Diversas providências, como a construção do primeiro Palácio do Governo em estilo colonial, foram tomadas. Uma fase de conflitos, primeiro entre os colonizadores portugueses e espanhóis, e depois a Guerra da Cisplatina – como era conhecido o Uruguai - travada pelo Império do Brasil contra as Províncias Unidas do Rio da Prata (atual Argentina) atrapalharam o desenvolvimento de Porto Alegre. “Isso faz com que o Rio Grande do Sul se torne um lugar com muito tráfico de tropas”, acrescenta o professor.

Cidade Alta e Cidade Baixa

Charles Monteiro recorda da divisão que havia na Capital, entre a Cidade Alta e a Cidade Baixa. “Os chamados ‘Altos da Praia’ eram os locais onde surgem o Largo da Matriz eoPalácio do Governo e as principais residências, a região mais arejada, ensolarada e salubre. A parte baixa, junto à Rua da Praia, é onde os barcos param, existem trapiches eolocal onde se cobram as primeiras alfândegas e tem um mercado. Naquele momento, ainda era muito precária a estrutura urbana”, frisa o historiador.

Marcos que tomam forma

Também nasciam algumas das praças mais antigas de Porto Alegre, como a Praça XV e a Praça da Alfândega. Nas cercanias, os colonos se aplicavam na agricultura e criações, que rendiam os mantimentos dos cidadãos, com destaque para a produção de trigo e farinha. Um dos mais importantes moleiros da época era Francisco Antônio da Silveira, o Chico da Azenha. Outros moinhos marcaram a memória dos porto-alegrenses, como o Moinhos de Vento.

Transformada em vila

Em 1808, a freguesia é elevada à categoria de vila e, um ano depois, a então Capitania do Rio Grande de São Pedro do Sul foi dividida em quatro municípios: Porto Alegre (a sede), Rio Grande, Santo Antônio da Patrulha e Rio Pardo. A vila da Capital contava com 6 mil habitantes dos 70 mil que moravam na província.

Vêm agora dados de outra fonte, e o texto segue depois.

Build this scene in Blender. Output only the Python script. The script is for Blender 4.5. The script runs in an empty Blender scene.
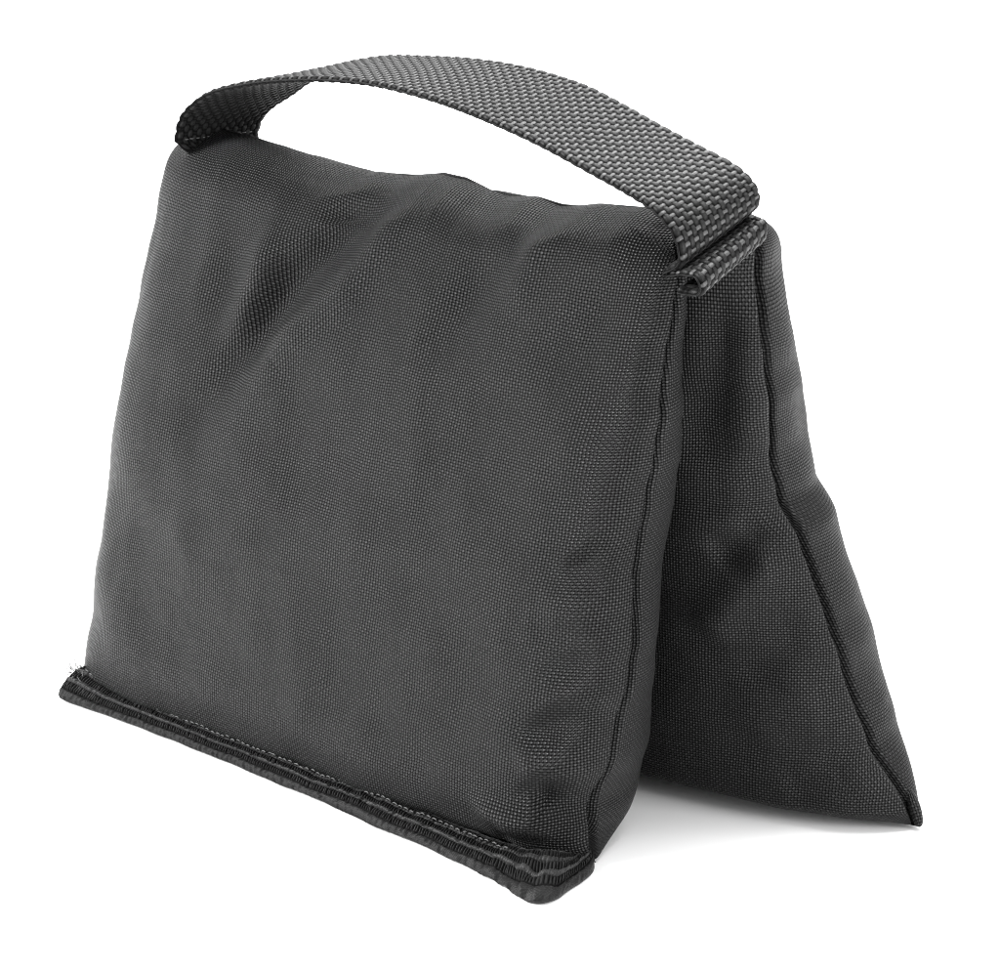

Em 1814, o novo governador, Dom Diogo de Souza, obteve a concessão de uma grande sesmaria ao Norte, com o fim expresso de estimular a agricultura local. Com o crescimento de cidades próximas como Rio Pardo e Santo Antônio da Patrulha e, em vista de sua privilegiada situação geográfica, na confluência das duas maiores rotas de navegação interna – a do rio Jacuí e a da Lagoa dos Patos – Porto Alegre começava a tornar-se o maior centro comercial da Província.

Em 1816, haviam sido comerciados 400 mil alqueires de trigo para Lisboa e, em 1818, venderam-se mais de 120 mil arrobas de charque, produto que logo assumiria a dianteira na economia da Província. 

Trabalho escravo e sujeira

Viajantes da época relatam que boa parte das atividades, descarregamento de barcos, limpeza e comércio, por exemplo, é desenvolvida por escravos, como ocorria em outras cidades brasileiras. “No período, os viajantes consideravam Porto Alegre suja, apesar das boas construções”, cita Monteiro.

É o exemplo do naturalista francês Auguste de Saint-Hilaire, que passou pela vila em 1820. Ele deixou um extenso e rico relato da vida na pequena urbe nas primeiras décadas do século XIX, que pode ser conferido no livro Viagem ao Rio Grande do Sul.Iniciou louvando o aspecto agradável da paisagem e o clima ameno, que lembravam as “melhores regiões da Europa”. Ao entrar na cidade, se surpreendeu com o movimento, o variado comércio e o garbo dos seus sobrados, “com o pitoresco de seus caminhos e subúrbios e com a pouca população de negros”. Mas, estranhou a pobreza dos edifícios públicos e se enojou da sujeira das ruas.